Everything else in the chapter is pivotal to that. Nouwen (or rather Michael Christensen and Rebecca Laird, who composed this book from Nouwen's teachings and unpublished works) points to three areas that we frequently point to as identity: what we do, what others say about us, and what we have.

What We Do

The first area we often point to as our identity is what we do. Ask anyone about my aversion to claiming my identity by what I do, especially TJ Felke. Really, ask them. For some reason, early in life, I simply refused to identify myself by what I did. I can't tell you why, but there was a deep felt disdain for that type of identification. Some of that may go back to my dad. Buck Love (still quite possibly the best name for a dad anywhere) was a mechanic. That is what he did. I was never ashamed of that. But, anyone who saw my dad as just a mechanic just radically missed who he was.

Buck Love (w my niece Sammy) is the stuff of legends!
My dad may have the ability and understanding to fix many types of machines, but that could never define a man who is one of the most fierce protectors of friendship, lovers of family, and seekers of truth alive today. So, to say, "Buck is a mechanic," radically missed the mark. And I think seeing that, understanding that about my father, caused me to always reject the idea of vocation being linked with identity.

On the flipside, my inner Pharisee would hound on acts of service and devotion. In my younger years I wanted my faith to be seen by just about anyone and everyone. I wanted people to know if I had a quiet time. I wanted people to praise me that I led men and women in worship. I think that I so heavily depended on works, and identification with works that there was really no growth. I didn't develop a secret life apart from community...I just performed like a monkey in costume for the adulation of those around me. Works were about love and acceptance. And looking back is a reminder not to purse that type of identity.

What People Say About Us

The second area Nouwen pointed to in terms of identity is what other people say about us. I think this is one of the easiest things for us to acknowledge as a bad way to live life. If we are constantly leaning on the words of others there are multitudes of ways we can be let down. Silence. Criticism. Lies. Cynicism. Any of these can derail who we "are." There is no safety in living your life banking on the praise of other people.

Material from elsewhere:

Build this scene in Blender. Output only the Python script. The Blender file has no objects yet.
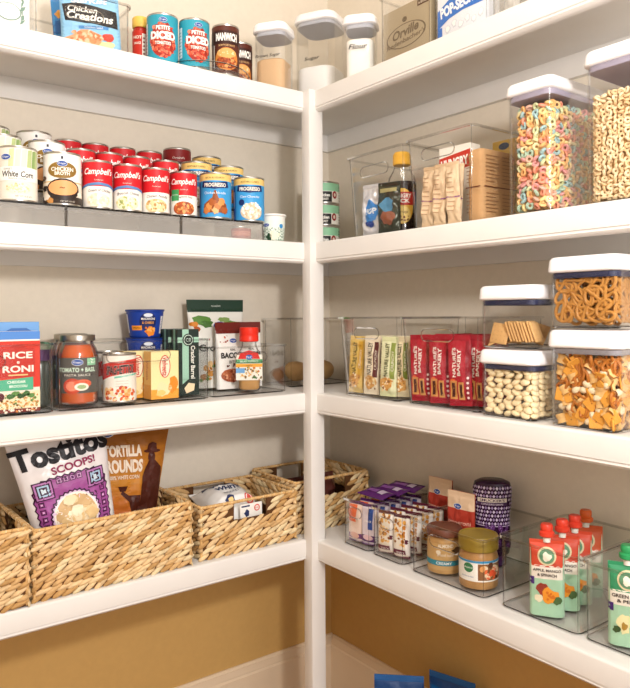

Despite knowing this, I know that I live and die by the praise of those around me. It is just old hat. I am a people person. I want to know that the people around me like me, love me and generally want me around. At the end of the day I am more prone to base success or satisfaction on how things shook out relationally than by how many tasks I completed or did satisfactorily. In other words, this is where I have derived a vast amount of my identity.

What We Have

Nouwen looks like someone I'd hang with.
The last area Nouwen pointed to in terms of identity is the things we own. I like the way that Nouwen explained this. He didn't just point to things we own like houses, cars, books, music. He also pointed to things like our national identity, familial identity and such. In other words, everything that we own, physical or otherwise. 

Finding our identity in these places is quite simple. It is easy to say, "I am a Texan from Florence who has four brothers and a sister. I am a Baptist with some Charismatic and Catholic tendencies who banks at Union State Bank. I am an athlete, musician and scholar with a master's degree."

Those are all things that I have. Every statement is thus true. And more than owning a Nissan Frontier (speaking of, any of you in the market for one?) or MacBook Pro, I can easily derive a sense of identification from those things. It is easy to fall prey to these things as the source of who we are.

I Am God's Beloved

But, Nouwen says that all of these things are false identifications for those of us who call ourselves Christians. We are simply "God's Beloved." I'll admit, I have heard this and similar messages for most of my life. Many great teachers and pastors have planted these seeds of identity, but they have not always taken root. I think to an extent I was just so hurried that I would say, "Yes. I know," and never reflect on the true meaning of being God's Beloved.

That has frequently been my problem. I can analytically decipher a statement and cognitively process it back in the storage of my mind grapes, but I never really access it on the level of identity. I never really let my life be transformed by the understanding that God calls me Beloved. I know for some this sounds like the very dregs of sentimentality that turn you off of Evangelical thought, but this isn't just ooey-gooey emotional sentimentalism. It is instead simple truth that should transform us not to live by the whims of what so easily passes through our fingers. We cannot hold onto nationalism, family, monetary satisfaction or anything of the like. We can hold onto proper identification rooted in eternal truth.

Identity is something that we will struggle with our entire lives. "Who am I?" is a question that will always be around. Whenever we are able to answer that with something substantive and eternal we will be changed. Whenever we answer that with something fleeting, insecurity will pad beside us. I may not have it all figured out. I may never. But what I feel like I am learning in this season is that when I can respond as God's Beloved, I am more prone to act of love and not fear. I won't get caught up in the waves and currents of emotionalism or even ill-gained wisdom. Instead I will find peace and rootedness in that which is eternal.